Бал продолжался до утра. Семейство Арнольди удалилось раньше, а остальные расходились уже при утреннем свете. Лермонтов провожал Екатерину Быховец, которая всё восклицала: «Как же я весело провела время! Лавочки в чудесных коврах, грот весь в цветах, прелестная музыка!.. Я танцевала до упаду! А как вы, Мишель, были веселы!..»
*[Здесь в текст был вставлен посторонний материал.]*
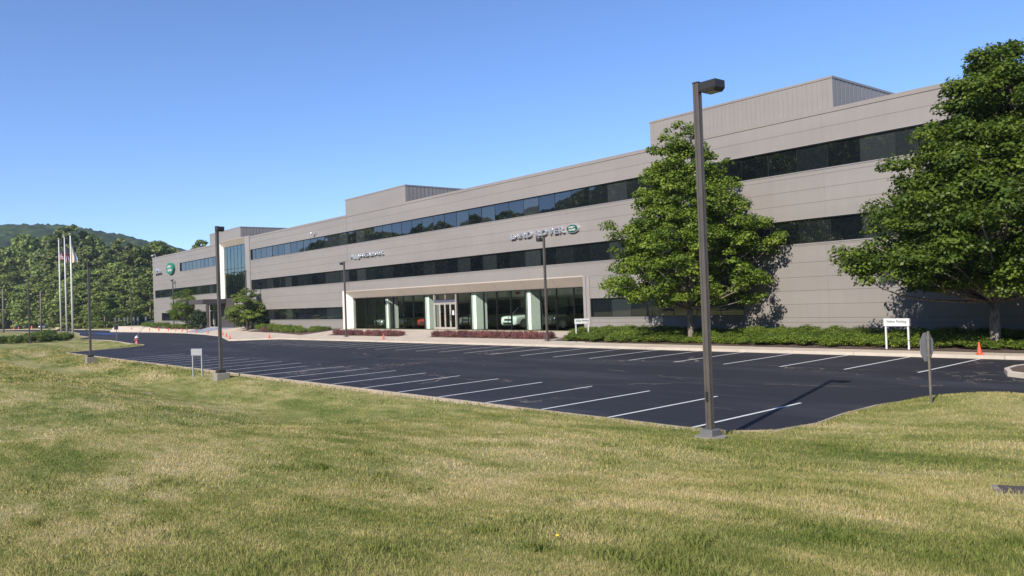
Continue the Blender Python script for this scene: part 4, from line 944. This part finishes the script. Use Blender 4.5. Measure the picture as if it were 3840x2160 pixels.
make_tree('maple_tree', 'large maple tree at the right edge behind the traffic cone', 'tree', 'maples in front of the facade', 23, TB, .20, 760, 130000, .145, M['maple'], -13.3, 36.7, walk_z(-13, 36.7), fork=1.9, clump=.72, flat=.48, upb=.9, limbs=140, lean=(.9, -.5), limb_r=.06)
T1 = [(1.6, 1.2), (2.3, 2.4), (3.4, 2.6), (4.8, 2.2), (5.8, 1.4), (6.5, .4)]
make_tree('small_tree', 'small tree in front of the wall left of the entrance canopy', 'tree', 'small trees by the entrance', 31, T1, .11, 150, 14000, .15, M['maple'], -129.8, 40.0, walk_z(-129.8, 40.0), fork=False, clump=.7, limbs=30)
T2 = [(1.0, 1.2), (1.8, 2.5), (2.8, 2.8), (3.8, 2.4), (4.7, 1.5), (5.5, .4)]
make_tree('small_tree', 'small bushy tree below the atrium glass beside a lamp post', 'tree', 'small trees by the entrance', 37, T2, .12, 190, 20000, .15, M['farleaf'], -102.3, 39.1, walk_z(-102.3, 39.1), fork=False, clump=.6, limbs=30)
def shrub(name, seed, n_, rx, ry, h, size, mat, upb=.6, twigs=0, clumps=26, flat=.8, rsz=.3):
    """one plant mesh (leaves) and its twigs, centred on the ground"""
    rs = np.random.RandomState(seed); k = clumps
    a = rs.uniform(0, 2*np.pi, k); r_ = np.sqrt(rs.uniform(0, 1, k))*.82; hh = h*(.30+.55*rs.uniform(0, 1, k))*(1-.35*r_)
    C_ = np.column_stack([r_*np.cos(a)*rx, r_*np.sin(a)*ry, hh]); rad = np.full(k, rsz)*rs.uniform(.7, 1.3, k)
    v, f, ti = leaf_cloud(rs, C_, rad, np.full(k, n_//k), size, .0, upb, flat, rs.uniform(.2, .75, k))
    v[:, 2] = np.maximum(v[:, 2], .0)
    me = np_mesh(name, v, f, 4, mat, ti); tw = None
    if twigs:
        mb = MB()
        for _ in range(twigs):
            p = C_[rs.randint(k)]; mb.tube([(rs.uniform(-.15, .15), rs.uniform(-.15, .15), 0), (p[0]*.6, p[1]*.6, p[2]*.45), (p[0], p[1], p[2])], [.012, .009, .005], 4)
        tw = mb.build('twigs', M['twig']); tm = tw.data; bpy.data.objects.remove(tw); tw = tm
    return me, tw
ORD = 'first second third fourth fifth sixth seventh eighth ninth tenth eleventh twelfth thirteenth fourteenth fifteenth sixteenth seventeenth eighteenth nineteenth twentieth'.split()
def ordw(i):
    if i < 20: return ORD[i]
    tens = {2: 'twenty', 3: 'thirty', 4: 'forty'}[(i+1)//10]
    return tens[:-1]+'ieth' if (i+1) % 10 == 0 else tens+'-'+ORD[(i+1) % 10-1]
def relabel(objs, fmt):
    for i, o in enumerate(sorted(objs, key=lambda q: q.location.x)): o['label'] = fmt % ordw(i)
def plant(variants, name, x, y, z, lab, group, s=1., cat='shrub', rz=None, sz=1.):
    me, tw = variants[rnd.randrange(len(variants))]
    t = tag(empty(name, (x, y, z), rnd.uniform(0, 6.28) if rz is None else rz), lab, cat, group); t.scale = (s, s, s*sz)
    link('foliage', me, t)
    if tw: link('stems', tw, t)
    return t
JV = [shrub('foliage', 50+i, 5200, .95, .80, .66, .062, M['juniper'], .9, 26, 46, .45, .30) for i in range(4)]
n_j = 0
for row, (yy, st) in enumerate([(36.42, 1.22), (37.35, 1.30), (38.6, 1.35), (39.8, 1.5)]):
    x = -10.6 if row == 0 else -10.2; acc = []
    xe = {0: -39.3, 1: -39.6, 2: -40.2, 3: -40.6}[row]
    while x > xe:
        if not (abs(x+29.3) < .5 and row == 1) and not (abs(x+13.3) < .8 and row == 1):
            s_ = rnd.uniform(.86, 1.08); acc.append(plant(JV, 'juniper_shrub', x, yy+rnd.uniform(-.12, .12), walk_z(x, yy), 'low spreading green juniper in the bed along the right half of the facade', 'junipers in the bed below the facade', s_, sz=rnd.uniform(.72, .98)*(1.08 if row else .95))); n_j += 1
        x -= st*rnd.uniform(.9, 1.1)
    relabel(acc, 'green juniper, %s from the showroom end, in the '+['front', 'second', 'third', 'back'][row]+' row of the right-hand bed')
BV = [shrub('foliage', 70+i, 2000, .52, .38, .48, .052, M['barberry'], .0, 60, 34, 1.2, .17) for i in range(3)]
for (xa, xb) in ((-41.4, -55.6), (-61.3, -67.3), (-68.4, -74.0)):
    x = xa; acc = []
    while x > xb:
        acc.append(plant(BV, 'barberry_shrub', x, 37.0+rnd.uniform(-.1, .1), walk_z(x, 37.0), 'wispy purple barberry in the row in front of the showroom', 'purple barberries along the showroom', rnd.uniform(.95, 1.15))); x -= .82*rnd.uniform(.9, 1.1)
    relabel(acc, 'wispy purple barberry, %s from left in the '+{-41.4: 'long row by the doors', -61.3: 'short middle row', -68.4: 'row by the left lamp post'}[xa])
mb = MB()
for (xa, xb) in ((-40.9, -56.1), (-60.8, -67.8), (-67.9, -74.6)):
    n_ = 12
    for i in range(n_):
        a = xa+(xb-xa)*i/n_; b = xa+(xb-xa)*(i+1)/n_
        mb.quad((b, 36.55, walk_z(b, 36.55)+.006), (a, 36.55, walk_z(a, 36.55)+.006), (a, 37.5, walk_z(a, 37.5)+.006), (b, 37.5, walk_z(b, 37.5)+.006))
tag(mb.build('planting_soil', M['mulch']), kind='structure')
HV = [shrub('foliage', 90+i, 4200, 1.25, .85, .95, .07, M['juniper'], .5, 0, 44, .6, .34) for i in range(3)]
acc = []
for x, y, s_, lab in [(-97.0, 39.0, 1.1, 0), (-94.8, 38.9, 1.1, 0), (-92.6, 38.8, 1.05, 0), (-91.0, 38.3, 1., 0), (-89.0, 38.0, 1.05, 0), (-87.2, 38.0, 1., 0), (-85.4, 38.2, .95, 0), (-86.0, 37.3, .8, 0), (-84.2, 37.4, .75, 0), (-82.6, 37.6, .7, 0), (-81.2, 38.3, .65, 0), (-80.4, 39.2, .7, 0), (-82.8, 39.3, .7, 0)]:
    acc.append(plant(HV, 'juniper_shrub', x, y, walk_z(x, y), 'rounded green juniper', 'junipers left of the showroom', s_*.92))
relabel(acc, 'rounded green juniper, %s from left in the bed between small tree and showroom')
relabel([plant(HV, 'juniper_shrub', float(x), 40.9, walk_z(x, 40.9), 'green juniper below the far left end of the facade', 'junipers at the far end of the facade', 1.0) for x in np.arange(-142, -158, -2.0)], 'green juniper, %s from left below the far end of the facade')
relabel([plant(HV, 'juniper_shrub', float(x), 40.45, walk_z(x, 40.4), 'green juniper beside the small tree left of the canopy', 'junipers by the small tree', .85) for x in np.arange(-126.5, -141, -2.0)], 'green juniper, %s from left beside the small tree left of the canopy')
YV = [shrub('foliage', 110+i, 6500, 1.5, 1.2, 2.9, .13, M['yew'], .4, 0, 60, .9, .5) for i in range(2)]
plant(YV, 'yew_shrub', -123.6, 39.9, walk_z(-123.6, 39.9), 'dark conical evergreen left of the entrance doors', 'dark evergreens by the entrance', 1.0, sz=1.15)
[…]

Екатерина приходилась ему дальней родственницей, и он называл ее прекрасной кузиной. Она только на днях приехала в Пятигорск, и через Лермонтова познакомилась с его компанией. Он и Мартынова ей представил, рекомендуя как товарища и друга. Екатерина имела внешнюю схожесть с Варенькой Лопухиной, поэтому Михаил Юрьевич не скрыл от нее:
Нет, не тебя так пылко я люблю,
Не для меня красы твоей блистанье;
Люблю в тебе я прошлое страданье
И молодость погибшую мою.
Когда порой я на тебя смотрю,
В твои глаза вникая долгим взором:
Таинственным я занят разговором,
Но не с тобой я сердцем говорю.
Я говорю с подругой юных дней,
В твоих чертах ищу черты другие...
Михаил Юрьевич был рад, что пикник удался, ведь это он был инициатором и руководителем затеи. Во флигеле Лермонтова молодежь склеила свыше двух тысяч разного цвета фонариков, которыми при помощи свеч собирались осветить танцевальную площадку; Лермонтов придумал для грота трехярусную люстру из обручей, увитых цветами и виноградной лозой. Договорились с армянскими лавками, чтобы доставили разноцветные шали и ковры. Казенный сад предоставил цветы и лозы винограда, которые Глебов с Арнольди нещадно рубили; полк в Пятигорске снабдил красным сукном и музыкантами, Найтаки позаботился о десерте, винах и ужине. Ни с одним из балов нельзя было это сравнить, ни с одним маскарадом. Живая природа, южное небо со звездным богатством, тысячи разноцветных огней и море цветов.